The irony of the dispute about the barrier - whose construction was also criticised as counter-productive yesterday by the British Prime Minister, Mr Tony Blair - is that Mr Sharon didn't want to build it in the first place, and for precisely the reasons that the Palestinians so strongly resent it: the fear that it will come to be regarded as a border, or the basis for a border, between Israel and a new Palestine, even though it departs from the pre-1967 Israel-West Bank line and, in places, runs several miles inside the West Bank.

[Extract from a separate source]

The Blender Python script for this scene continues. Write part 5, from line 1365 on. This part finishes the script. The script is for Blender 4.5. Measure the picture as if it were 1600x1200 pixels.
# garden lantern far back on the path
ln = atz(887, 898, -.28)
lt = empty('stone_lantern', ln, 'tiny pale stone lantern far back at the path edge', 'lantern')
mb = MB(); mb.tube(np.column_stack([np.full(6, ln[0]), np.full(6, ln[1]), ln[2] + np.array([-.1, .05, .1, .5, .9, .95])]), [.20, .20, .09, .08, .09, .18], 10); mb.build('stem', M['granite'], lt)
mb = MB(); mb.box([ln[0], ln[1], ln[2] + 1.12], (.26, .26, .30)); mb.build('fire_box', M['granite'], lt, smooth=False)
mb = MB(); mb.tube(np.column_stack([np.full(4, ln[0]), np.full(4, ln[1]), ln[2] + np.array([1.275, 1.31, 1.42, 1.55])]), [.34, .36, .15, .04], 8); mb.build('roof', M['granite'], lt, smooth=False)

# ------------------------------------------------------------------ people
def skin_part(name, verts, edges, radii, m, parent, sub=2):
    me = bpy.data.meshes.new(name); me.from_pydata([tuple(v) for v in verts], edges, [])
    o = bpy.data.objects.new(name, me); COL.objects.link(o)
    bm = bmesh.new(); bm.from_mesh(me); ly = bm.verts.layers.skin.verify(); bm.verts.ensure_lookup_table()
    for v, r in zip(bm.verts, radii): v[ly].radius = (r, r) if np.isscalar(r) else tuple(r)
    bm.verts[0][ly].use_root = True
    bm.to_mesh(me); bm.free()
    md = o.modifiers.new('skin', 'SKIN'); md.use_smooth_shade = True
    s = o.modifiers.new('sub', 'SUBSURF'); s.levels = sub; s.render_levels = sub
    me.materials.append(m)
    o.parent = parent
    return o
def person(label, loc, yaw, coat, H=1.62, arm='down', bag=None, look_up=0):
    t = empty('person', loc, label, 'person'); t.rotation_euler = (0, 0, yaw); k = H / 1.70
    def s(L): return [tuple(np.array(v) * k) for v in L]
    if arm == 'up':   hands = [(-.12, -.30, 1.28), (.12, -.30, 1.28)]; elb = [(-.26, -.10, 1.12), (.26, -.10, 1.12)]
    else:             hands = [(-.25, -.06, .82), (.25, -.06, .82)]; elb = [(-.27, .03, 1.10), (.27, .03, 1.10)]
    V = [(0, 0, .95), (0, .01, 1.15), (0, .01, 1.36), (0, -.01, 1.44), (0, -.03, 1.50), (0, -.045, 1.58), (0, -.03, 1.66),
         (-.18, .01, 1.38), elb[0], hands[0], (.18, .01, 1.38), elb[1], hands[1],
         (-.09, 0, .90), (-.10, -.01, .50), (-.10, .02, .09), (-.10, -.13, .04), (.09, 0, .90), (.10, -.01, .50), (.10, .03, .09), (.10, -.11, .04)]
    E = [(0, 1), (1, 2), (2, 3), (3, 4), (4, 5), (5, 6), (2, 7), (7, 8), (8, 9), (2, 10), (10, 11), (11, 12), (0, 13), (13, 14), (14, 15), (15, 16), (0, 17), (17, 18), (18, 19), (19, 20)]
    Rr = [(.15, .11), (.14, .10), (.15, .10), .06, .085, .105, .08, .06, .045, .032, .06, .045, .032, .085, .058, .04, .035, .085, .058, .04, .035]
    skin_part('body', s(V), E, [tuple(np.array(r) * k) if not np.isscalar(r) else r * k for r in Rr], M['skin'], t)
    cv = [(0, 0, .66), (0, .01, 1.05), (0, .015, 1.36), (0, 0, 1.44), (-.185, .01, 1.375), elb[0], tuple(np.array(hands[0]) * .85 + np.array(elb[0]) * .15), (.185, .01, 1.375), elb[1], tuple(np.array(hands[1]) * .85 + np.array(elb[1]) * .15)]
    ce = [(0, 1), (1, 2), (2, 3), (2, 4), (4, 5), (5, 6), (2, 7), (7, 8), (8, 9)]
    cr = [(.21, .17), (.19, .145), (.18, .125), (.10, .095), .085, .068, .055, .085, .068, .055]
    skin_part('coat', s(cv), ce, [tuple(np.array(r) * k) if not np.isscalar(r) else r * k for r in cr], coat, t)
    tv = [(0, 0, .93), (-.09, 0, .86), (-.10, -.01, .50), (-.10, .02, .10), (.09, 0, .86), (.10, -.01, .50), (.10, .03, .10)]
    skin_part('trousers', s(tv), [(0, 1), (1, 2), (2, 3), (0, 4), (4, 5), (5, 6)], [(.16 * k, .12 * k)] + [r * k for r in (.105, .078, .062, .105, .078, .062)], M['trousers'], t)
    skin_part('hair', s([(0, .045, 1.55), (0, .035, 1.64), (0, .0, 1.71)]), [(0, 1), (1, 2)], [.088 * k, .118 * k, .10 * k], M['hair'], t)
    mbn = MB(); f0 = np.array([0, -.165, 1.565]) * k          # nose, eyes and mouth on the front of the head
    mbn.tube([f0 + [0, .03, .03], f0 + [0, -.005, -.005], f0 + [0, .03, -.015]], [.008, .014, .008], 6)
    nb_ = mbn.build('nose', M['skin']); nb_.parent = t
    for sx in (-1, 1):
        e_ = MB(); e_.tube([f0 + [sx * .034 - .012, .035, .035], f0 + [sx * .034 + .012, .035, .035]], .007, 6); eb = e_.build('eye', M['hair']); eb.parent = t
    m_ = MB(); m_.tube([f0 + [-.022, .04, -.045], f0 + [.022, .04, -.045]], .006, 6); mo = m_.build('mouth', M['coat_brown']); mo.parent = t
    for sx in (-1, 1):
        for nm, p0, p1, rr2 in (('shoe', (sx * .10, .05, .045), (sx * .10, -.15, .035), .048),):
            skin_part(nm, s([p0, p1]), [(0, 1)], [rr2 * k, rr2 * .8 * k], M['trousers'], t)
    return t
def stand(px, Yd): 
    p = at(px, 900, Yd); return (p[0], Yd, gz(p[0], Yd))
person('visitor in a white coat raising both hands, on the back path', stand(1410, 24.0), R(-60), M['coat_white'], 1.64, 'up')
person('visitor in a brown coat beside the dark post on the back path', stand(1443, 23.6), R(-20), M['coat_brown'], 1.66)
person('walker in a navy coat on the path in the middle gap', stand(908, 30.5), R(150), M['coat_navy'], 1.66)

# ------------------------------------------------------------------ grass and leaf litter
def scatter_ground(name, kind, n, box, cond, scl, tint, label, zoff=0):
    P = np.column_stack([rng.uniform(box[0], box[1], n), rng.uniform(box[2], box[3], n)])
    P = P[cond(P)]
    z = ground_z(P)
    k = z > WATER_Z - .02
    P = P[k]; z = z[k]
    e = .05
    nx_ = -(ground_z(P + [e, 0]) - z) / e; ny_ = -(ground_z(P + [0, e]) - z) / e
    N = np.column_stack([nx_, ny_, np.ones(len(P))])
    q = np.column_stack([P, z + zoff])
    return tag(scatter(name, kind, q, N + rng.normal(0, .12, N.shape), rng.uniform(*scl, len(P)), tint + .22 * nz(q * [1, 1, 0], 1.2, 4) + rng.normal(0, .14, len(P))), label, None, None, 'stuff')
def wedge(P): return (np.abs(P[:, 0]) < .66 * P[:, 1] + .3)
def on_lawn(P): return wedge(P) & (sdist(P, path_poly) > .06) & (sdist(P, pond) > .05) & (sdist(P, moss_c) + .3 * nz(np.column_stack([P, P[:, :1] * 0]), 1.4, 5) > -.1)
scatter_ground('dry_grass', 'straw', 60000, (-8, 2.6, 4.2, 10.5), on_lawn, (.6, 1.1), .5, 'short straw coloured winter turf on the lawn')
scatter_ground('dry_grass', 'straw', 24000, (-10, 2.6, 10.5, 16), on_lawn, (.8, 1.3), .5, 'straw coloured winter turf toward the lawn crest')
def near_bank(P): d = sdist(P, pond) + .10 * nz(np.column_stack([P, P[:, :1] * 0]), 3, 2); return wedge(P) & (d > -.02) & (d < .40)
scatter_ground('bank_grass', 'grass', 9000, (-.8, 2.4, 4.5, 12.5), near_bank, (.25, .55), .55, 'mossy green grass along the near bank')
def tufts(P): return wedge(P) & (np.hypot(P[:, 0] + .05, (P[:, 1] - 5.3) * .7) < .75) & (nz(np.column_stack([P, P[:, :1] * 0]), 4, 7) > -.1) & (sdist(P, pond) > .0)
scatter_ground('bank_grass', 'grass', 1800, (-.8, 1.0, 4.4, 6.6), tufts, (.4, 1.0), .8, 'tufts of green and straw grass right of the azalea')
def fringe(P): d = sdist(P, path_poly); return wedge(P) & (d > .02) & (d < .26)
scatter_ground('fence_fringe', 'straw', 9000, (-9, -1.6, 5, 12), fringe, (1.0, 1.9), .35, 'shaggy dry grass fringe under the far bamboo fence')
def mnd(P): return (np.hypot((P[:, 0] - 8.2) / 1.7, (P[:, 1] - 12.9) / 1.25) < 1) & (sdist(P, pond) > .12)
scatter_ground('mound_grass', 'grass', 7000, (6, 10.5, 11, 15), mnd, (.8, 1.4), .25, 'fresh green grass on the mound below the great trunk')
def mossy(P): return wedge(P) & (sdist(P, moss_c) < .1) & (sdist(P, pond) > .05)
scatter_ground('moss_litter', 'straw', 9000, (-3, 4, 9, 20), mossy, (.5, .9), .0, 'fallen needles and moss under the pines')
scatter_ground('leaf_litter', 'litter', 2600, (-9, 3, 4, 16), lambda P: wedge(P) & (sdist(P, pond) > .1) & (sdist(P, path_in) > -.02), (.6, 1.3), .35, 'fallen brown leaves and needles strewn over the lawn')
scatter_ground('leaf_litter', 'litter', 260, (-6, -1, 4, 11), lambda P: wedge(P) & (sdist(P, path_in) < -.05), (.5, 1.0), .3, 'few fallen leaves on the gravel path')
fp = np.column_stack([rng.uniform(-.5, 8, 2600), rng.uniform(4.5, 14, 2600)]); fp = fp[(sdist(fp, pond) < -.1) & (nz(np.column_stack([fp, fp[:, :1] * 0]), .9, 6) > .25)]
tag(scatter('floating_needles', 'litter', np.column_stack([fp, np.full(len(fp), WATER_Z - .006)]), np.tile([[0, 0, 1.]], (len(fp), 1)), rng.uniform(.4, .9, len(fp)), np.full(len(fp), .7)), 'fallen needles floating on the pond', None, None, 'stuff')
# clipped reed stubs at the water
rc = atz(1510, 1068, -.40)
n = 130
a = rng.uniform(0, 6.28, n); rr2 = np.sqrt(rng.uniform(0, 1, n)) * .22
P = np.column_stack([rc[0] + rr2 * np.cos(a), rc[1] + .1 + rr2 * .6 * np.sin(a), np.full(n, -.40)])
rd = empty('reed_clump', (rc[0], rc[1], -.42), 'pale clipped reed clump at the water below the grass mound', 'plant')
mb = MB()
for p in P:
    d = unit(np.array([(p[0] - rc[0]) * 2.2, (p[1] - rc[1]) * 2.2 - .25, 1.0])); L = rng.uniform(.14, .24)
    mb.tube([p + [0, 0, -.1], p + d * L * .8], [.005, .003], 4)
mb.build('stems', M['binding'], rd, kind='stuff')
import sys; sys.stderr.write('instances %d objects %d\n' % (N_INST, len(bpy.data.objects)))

Mr Abbas argued to Mr Bush that Israel was engaged in an unsubtle land-grab, with an eye on making the barrier a permanent border. But Mr Sharon had long resisted building the fence, because he didn't want it to be perceived as the border of a Palestinian state on more territory than he was prepared to relinquish. He was only pressured into approving its construction by political rivals, who insisted it was the best means to prevent suicide bombers entering Israel.

Mr Sharon appears to have won over Mr Bush on Tuesday by insisting to him that the barrier is for security purposes only, and intimating that it could be dismantled once the threat of bombings had truly passed - an argument whose public echo was heard immediately, when Mr Bush called repeatedly on Mr Abbas to confront terrorism, and in so doing hopefully rendering the fence "irrelevant".

Mr Abbas's boss and sometime rival, the PA President, Mr Yasser Arafat, has attacked the fence as a new "Berlin Wall". Mr Abbas's failure to secure a halt to its construction seems certain to weaken his position with the Palestinian public.

Mr Sharon asserted yesterday there was no prospect of substantive peace progress so long as Mr Arafat was directing Palestinian affairs. Islamic Jihad is threatening to reconsider the three-month intifada ceasefire if the building continues.

Also issuing a warning yesterday was the PA minister responsible for prisoners, Mr Hisham Abdel-Razek, who spoke of an imminent "explosion" in the jails if Israel did not free more of the 6-7,000 prisoners it holds. Mr Sharon has pledged to release 540 in the next few days, and Israeli sources say more may go free soon after.

The Israeli Defence Minister, Mr Shaul Mofaz, was meeting his PA counterpart, Mr Mohammad Dahlan, last night to discuss an Israeli military pullback from two West Bank cities - a move that would help Mr Abbas claim to his people that the new attempt at conciliation was bearing fruit.